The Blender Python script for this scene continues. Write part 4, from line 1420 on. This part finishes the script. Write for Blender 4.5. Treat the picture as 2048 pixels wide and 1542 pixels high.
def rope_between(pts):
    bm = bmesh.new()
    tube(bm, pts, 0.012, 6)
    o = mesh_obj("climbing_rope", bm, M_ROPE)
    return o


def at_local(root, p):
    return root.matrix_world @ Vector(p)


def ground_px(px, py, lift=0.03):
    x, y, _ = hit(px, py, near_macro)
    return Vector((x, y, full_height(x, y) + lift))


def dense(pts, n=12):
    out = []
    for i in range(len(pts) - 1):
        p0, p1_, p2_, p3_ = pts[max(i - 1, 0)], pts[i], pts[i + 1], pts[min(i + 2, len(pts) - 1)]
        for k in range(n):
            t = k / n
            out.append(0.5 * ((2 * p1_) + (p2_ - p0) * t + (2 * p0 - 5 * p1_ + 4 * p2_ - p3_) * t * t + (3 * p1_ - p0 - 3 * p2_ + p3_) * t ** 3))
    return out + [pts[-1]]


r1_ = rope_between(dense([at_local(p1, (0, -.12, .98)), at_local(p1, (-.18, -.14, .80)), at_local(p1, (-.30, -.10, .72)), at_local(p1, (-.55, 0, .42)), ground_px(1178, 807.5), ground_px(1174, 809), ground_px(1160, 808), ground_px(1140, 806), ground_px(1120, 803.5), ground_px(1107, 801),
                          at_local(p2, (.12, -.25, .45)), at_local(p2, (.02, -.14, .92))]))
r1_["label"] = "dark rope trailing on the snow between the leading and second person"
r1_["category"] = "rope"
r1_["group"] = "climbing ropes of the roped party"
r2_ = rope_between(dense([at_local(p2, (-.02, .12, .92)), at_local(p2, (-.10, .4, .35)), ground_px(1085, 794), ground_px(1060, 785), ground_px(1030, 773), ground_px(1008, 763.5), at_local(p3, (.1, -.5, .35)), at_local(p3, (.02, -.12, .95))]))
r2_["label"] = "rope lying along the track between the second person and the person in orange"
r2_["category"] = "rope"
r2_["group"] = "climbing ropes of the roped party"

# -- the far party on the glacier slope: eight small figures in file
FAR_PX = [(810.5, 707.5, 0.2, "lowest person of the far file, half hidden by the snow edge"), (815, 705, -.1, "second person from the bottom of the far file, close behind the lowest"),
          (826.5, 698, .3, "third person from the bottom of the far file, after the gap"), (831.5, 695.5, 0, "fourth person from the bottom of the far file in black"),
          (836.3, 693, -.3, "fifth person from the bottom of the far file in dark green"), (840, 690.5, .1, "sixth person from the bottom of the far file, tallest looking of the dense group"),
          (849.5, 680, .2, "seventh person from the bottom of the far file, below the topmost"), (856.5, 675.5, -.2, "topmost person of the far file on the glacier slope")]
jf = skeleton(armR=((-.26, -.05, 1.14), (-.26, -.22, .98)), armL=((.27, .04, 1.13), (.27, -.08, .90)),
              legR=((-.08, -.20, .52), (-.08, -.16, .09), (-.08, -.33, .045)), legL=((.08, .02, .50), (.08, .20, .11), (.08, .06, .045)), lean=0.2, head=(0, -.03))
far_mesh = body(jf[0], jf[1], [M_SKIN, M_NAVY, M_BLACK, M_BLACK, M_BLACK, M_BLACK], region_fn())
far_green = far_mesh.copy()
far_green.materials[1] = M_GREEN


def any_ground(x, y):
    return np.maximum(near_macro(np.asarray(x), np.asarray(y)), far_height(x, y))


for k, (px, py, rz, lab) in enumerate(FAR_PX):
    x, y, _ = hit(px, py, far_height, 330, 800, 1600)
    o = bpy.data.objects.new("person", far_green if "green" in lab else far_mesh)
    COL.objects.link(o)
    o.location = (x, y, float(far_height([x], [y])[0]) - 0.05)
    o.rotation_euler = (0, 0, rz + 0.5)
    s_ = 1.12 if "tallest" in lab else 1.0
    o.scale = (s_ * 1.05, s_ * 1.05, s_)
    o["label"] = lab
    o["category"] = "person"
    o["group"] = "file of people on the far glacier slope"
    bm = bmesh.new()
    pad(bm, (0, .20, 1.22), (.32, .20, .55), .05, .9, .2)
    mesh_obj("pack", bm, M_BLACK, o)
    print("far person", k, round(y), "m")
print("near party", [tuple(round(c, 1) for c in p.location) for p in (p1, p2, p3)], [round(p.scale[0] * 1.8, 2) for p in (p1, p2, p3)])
· · · ·
TO BE DONE:
From the data above, extract every line in its exact form.

WRITTEN ANSWER:
The Blender Python script for this scene continues. Write part 4, from line 1420 on. This part finishes the script. Write for Blender 4.5. Treat the picture as 2048 pixels wide and 1542 pixels high.
def rope_between(pts):
    bm = bmesh.new()
    tube(bm, pts, 0.012, 6)
    o = mesh_obj("climbing_rope", bm, M_ROPE)
    return o


def at_local(root, p):
    return root.matrix_world @ Vector(p)


def ground_px(px, py, lift=0.03):
    x, y, _ = hit(px, py, near_macro)
    return Vector((x, y, full_height(x, y) + lift))


def dense(pts, n=12):
    out = []
    for i in range(len(pts) - 1):
        p0, p1_, p2_, p3_ = pts[max(i - 1, 0)], pts[i], pts[i + 1], pts[min(i + 2, len(pts) - 1)]
        for k in range(n):
            t = k / n
            out.append(0.5 * ((2 * p1_) + (p2_ - p0) * t + (2 * p0 - 5 * p1_ + 4 * p2_ - p3_) * t * t + (3 * p1_ - p0 - 3 * p2_ + p3_) * t ** 3))
    return out + [pts[-1]]


r1_ = rope_between(dense([at_local(p1, (0, -.12, .98)), at_local(p1, (-.18, -.14, .80)), at_local(p1, (-.30, -.10, .72)), at_local(p1, (-.55, 0, .42)), ground_px(1178, 807.5), ground_px(1174, 809), ground_px(1160, 808), ground_px(1140, 806), ground_px(1120, 803.5), ground_px(1107, 801),
                          at_local(p2, (.12, -.25, .45)), at_local(p2, (.02, -.14, .92))]))
r1_["label"] = "dark rope trailing on the snow between the leading and second person"
r1_["category"] = "rope"
r1_["group"] = "climbing ropes of the roped party"
r2_ = rope_between(dense([at_local(p2, (-.02, .12, .92)), at_local(p2, (-.10, .4, .35)), ground_px(1085, 794), ground_px(1060, 785), ground_px(1030, 773), ground_px(1008, 763.5), at_local(p3, (.1, -.5, .35)), at_local(p3, (.02, -.12, .95))]))
r2_["label"] = "rope lying along the track between the second person and the person in orange"
r2_["category"] = "rope"
r2_["group"] = "climbing ropes of the roped party"

# -- the far party on the glacier slope: eight small figures in file
FAR_PX = [(810.5, 707.5, 0.2, "lowest person of the far file, half hidden by the snow edge"), (815, 705, -.1, "second person from the bottom of the far file, close behind the lowest"),
          (826.5, 698, .3, "third person from the bottom of the far file, after the gap"), (831.5, 695.5, 0, "fourth person from the bottom of the far file in black"),
          (836.3, 693, -.3, "fifth person from the bottom of the far file in dark green"), (840, 690.5, .1, "sixth person from the bottom of the far file, tallest looking of the dense group"),
          (849.5, 680, .2, "seventh person from the bottom of the far file, below the topmost"), (856.5, 675.5, -.2, "topmost person of the far file on the glacier slope")]
jf = skeleton(armR=((-.26, -.05, 1.14), (-.26, -.22, .98)), armL=((.27, .04, 1.13), (.27, -.08, .90)),
              legR=((-.08, -.20, .52), (-.08, -.16, .09), (-.08, -.33, .045)), legL=((.08, .02, .50), (.08, .20, .11), (.08, .06, .045)), lean=0.2, head=(0, -.03))
far_mesh = body(jf[0], jf[1], [M_SKIN, M_NAVY, M_BLACK, M_BLACK, M_BLACK, M_BLACK], region_fn())
far_green = far_mesh.copy()
far_green.materials[1] = M_GREEN


def any_ground(x, y):
    return np.maximum(near_macro(np.asarray(x), np.asarray(y)), far_height(x, y))


for k, (px, py, rz, lab) in enumerate(FAR_PX):
    x, y, _ = hit(px, py, far_height, 330, 800, 1600)
    o = bpy.data.objects.new("person", far_green if "green" in lab else far_mesh)
    COL.objects.link(o)
    o.location = (x, y, float(far_height([x], [y])[0]) - 0.05)
    o.rotation_euler = (0, 0, rz + 0.5)
    s_ = 1.12 if "tallest" in lab else 1.0
    o.scale = (s_ * 1.05, s_ * 1.05, s_)
    o["label"] = lab
    o["category"] = "person"
    o["group"] = "file of people on the far glacier slope"
    bm = bmesh.new()
    pad(bm, (0, .20, 1.22), (.32, .20, .55), .05, .9, .2)
    mesh_obj("pack", bm, M_BLACK, o)
    print("far person", k, round(y), "m")
print("near party", [tuple(round(c, 1) for c in p.location) for p in (p1, p2, p3)], [round(p.scale[0] * 1.8, 2) for p in (p1, p2, p3)])